## Written problem
Set the lines down again exactly, first line through the line that contains "def Z(z): return z + FL", with no pictures.

## Provided material
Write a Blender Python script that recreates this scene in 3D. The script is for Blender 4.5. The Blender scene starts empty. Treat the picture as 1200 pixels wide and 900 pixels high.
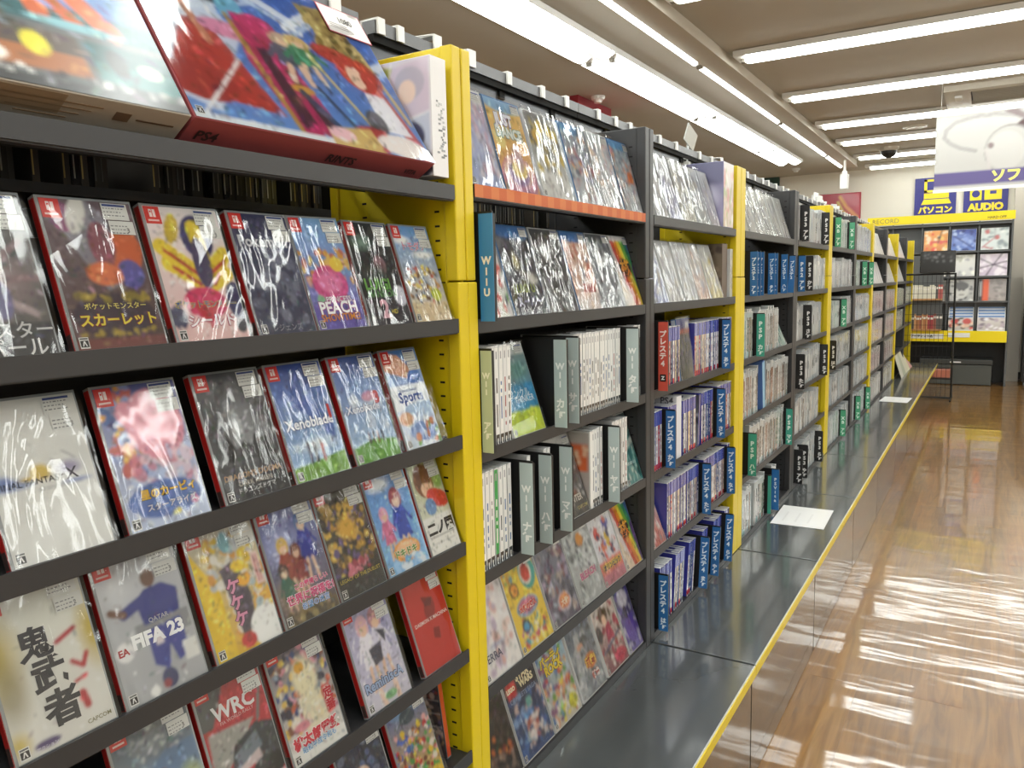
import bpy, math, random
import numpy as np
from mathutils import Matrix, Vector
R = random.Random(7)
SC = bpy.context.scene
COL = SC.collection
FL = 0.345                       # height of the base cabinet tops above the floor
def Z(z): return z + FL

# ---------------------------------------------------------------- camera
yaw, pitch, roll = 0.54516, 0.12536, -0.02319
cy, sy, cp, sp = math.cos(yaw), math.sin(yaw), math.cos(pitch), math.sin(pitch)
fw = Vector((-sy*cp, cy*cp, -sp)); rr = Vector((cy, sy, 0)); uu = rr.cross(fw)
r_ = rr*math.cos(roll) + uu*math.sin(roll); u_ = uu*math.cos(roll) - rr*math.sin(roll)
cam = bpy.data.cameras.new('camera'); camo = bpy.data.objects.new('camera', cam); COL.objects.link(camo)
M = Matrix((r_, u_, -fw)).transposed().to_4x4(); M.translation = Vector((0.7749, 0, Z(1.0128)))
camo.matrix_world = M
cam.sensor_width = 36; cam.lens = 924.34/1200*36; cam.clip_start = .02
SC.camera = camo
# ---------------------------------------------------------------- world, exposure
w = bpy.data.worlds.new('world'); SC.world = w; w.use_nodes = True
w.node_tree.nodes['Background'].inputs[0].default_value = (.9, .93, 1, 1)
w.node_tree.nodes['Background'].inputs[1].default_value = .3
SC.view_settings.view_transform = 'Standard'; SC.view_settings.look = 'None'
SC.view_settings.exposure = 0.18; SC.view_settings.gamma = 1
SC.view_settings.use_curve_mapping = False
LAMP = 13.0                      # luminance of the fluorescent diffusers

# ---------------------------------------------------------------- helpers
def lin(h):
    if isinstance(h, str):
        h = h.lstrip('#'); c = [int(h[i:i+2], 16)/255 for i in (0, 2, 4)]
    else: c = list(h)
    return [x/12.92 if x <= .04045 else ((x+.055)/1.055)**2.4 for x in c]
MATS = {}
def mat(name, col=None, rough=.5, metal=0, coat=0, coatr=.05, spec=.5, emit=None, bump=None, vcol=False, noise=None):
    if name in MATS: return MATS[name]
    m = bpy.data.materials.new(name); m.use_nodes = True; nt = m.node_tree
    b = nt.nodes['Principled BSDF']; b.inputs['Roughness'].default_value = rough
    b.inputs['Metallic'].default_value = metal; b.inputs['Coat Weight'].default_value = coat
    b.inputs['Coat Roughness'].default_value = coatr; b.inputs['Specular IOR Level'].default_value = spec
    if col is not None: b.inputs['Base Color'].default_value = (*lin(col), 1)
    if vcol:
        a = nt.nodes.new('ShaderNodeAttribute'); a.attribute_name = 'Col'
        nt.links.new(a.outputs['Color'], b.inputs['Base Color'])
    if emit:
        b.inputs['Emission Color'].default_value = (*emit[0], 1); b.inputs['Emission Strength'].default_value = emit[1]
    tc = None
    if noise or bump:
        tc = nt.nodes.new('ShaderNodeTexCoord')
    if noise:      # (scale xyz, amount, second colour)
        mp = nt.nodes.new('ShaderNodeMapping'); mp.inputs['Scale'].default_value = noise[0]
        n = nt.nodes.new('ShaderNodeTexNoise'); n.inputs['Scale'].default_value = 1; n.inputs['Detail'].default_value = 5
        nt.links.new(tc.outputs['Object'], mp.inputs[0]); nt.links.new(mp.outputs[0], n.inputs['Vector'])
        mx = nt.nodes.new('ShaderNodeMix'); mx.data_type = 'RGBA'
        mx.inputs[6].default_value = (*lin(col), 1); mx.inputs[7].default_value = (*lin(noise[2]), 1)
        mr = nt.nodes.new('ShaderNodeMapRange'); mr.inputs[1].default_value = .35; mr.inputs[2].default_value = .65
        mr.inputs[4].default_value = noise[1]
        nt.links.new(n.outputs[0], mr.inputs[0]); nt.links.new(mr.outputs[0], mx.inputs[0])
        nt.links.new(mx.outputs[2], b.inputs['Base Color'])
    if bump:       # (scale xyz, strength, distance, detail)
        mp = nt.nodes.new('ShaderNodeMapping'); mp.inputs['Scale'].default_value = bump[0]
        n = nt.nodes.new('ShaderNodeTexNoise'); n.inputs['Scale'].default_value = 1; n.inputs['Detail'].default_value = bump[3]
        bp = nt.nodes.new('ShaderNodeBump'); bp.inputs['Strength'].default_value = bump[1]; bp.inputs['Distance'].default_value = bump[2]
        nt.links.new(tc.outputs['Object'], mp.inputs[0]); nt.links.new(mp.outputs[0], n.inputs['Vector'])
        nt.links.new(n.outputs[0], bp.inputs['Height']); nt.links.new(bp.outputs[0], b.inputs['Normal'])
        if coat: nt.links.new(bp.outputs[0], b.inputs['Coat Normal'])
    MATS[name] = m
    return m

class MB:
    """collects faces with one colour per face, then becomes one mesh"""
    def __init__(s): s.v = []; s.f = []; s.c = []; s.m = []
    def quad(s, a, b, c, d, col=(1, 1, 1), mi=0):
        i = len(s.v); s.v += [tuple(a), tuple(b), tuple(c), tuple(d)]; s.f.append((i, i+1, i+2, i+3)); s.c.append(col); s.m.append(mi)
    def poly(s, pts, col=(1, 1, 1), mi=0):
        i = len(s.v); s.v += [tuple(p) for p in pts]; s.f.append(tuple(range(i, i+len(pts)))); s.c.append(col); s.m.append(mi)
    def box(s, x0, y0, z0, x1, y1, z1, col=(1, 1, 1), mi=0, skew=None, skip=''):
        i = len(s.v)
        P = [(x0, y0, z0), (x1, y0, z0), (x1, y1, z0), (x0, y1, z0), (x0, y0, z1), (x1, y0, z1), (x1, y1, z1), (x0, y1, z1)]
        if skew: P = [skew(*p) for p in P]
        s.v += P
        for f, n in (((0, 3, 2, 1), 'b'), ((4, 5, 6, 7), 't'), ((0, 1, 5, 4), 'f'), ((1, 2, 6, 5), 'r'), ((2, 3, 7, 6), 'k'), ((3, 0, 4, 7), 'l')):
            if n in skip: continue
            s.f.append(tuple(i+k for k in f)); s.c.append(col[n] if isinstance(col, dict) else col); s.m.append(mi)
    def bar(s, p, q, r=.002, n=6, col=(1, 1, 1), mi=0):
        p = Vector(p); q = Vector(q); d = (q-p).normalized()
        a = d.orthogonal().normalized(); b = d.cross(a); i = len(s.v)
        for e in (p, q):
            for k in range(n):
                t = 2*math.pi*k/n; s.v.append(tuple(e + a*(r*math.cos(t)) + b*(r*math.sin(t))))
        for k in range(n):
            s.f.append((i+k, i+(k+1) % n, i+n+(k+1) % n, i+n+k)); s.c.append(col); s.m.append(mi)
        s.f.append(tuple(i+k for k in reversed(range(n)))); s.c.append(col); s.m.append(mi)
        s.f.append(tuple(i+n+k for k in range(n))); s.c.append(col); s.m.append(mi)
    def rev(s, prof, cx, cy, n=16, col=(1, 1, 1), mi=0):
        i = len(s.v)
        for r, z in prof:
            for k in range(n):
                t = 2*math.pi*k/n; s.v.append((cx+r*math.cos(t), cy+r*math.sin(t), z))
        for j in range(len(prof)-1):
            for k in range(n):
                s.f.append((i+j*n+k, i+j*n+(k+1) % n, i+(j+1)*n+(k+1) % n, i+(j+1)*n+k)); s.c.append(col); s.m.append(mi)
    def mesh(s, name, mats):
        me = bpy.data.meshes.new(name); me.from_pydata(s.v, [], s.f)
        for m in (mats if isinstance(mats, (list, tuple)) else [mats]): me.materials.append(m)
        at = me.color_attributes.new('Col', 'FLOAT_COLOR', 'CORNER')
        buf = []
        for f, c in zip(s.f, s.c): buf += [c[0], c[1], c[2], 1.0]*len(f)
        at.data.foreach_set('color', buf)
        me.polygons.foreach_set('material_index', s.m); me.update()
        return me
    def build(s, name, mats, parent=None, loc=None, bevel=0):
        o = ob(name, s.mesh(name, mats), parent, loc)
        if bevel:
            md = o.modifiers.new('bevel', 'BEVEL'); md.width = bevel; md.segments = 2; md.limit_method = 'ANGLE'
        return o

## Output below
Write a Blender Python script that recreates this scene in 3D. The script is for Blender 4.5. The Blender scene starts empty. Treat the picture as 1200 pixels wide and 900 pixels high.
import bpy, math, random
import numpy as np
from mathutils import Matrix, Vector
R = random.Random(7)
SC = bpy.context.scene
COL = SC.collection
FL = 0.345                       # height of the base cabinet tops above the floor
def Z(z): return z + FL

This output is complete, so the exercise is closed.